The cull forced many musicians into less lyrical trades, where they remained in obscurity for decades. Majeed found his cello player running a tea stall; others were selling clothes or electrical parts. Mubarak Ali, a shy 48-year-old violinist, was selling vegetables from his bicycle, earning barely £2 a day.

Now Ali's life has been transformed. At his home – a cramped two-room dwelling he shares with his wife, daughter and ailing 103-year-old mother – he lovingly lifted his cloth-wrapped violin from a case on the shelf. Then he pointed to a new fridge, DVD player and wooden bed. "Sachal paid for this, this and that," he said. "God bless Sachal.
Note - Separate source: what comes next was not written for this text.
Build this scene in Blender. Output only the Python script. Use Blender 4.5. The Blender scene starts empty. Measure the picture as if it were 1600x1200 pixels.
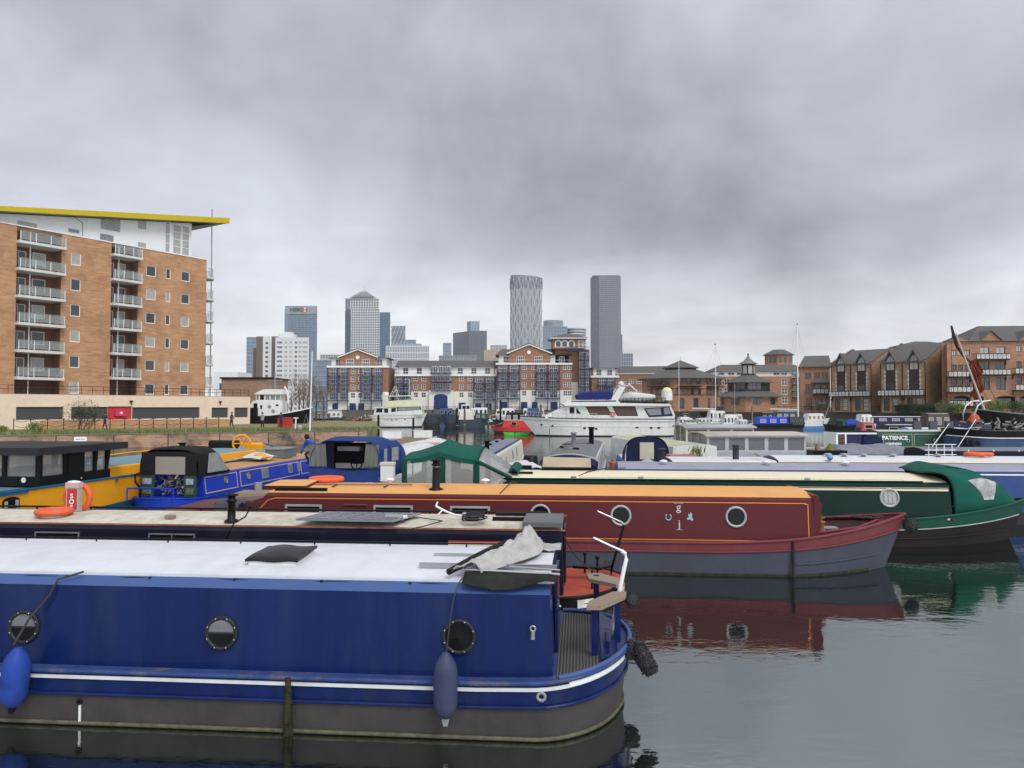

And God bless Majeed sahib."

Although named after a Sufi poet, it hasn't always been harmonious at Sachal studios. In the beginning, rival musicians competed ferociously against one another, Majeed recalled. "They wouldn't let each other play," he said. And it remains little known, even inside Pakistan. Pursuing music rather than promotion, Majeed had done little to push the jazz album until a BBC interview propelled it into the charts 10 days ago. "We haven't been very good at marketing," he admitted.

The confidence boost is urgently needed. Although Brubeck, Duke Ellington and other jazz legends performed in Pakistan in the 1950s, the turbulence of the past decade has isolated local musicians. Foreign travel is difficult and at home extremist violence has made concerts rare. So is growing conservatism – some Sachal musicians said they dared not practise at home, fearing they could offend pious neighbours.

Now success has brought fresh hope. "This is the first drop of rain," said flautist Baqar Abbas. "It shows that Pakistan is not just a place of bomb and suicide attacks." Ijaz "Balu" Khan, the orchestra's tabla player, said his dream was "to play solo with the orchestra in the Royal Albert Hall".

Such high hopes, and the Buena Vista comparisons, may be difficult to live up to; Majeed worries his musicians will not even get visas to leave Pakistan. But a second album is already in the works. "I speak music, I hear music. And now I want to live music," said irrepressible flautist Abbas.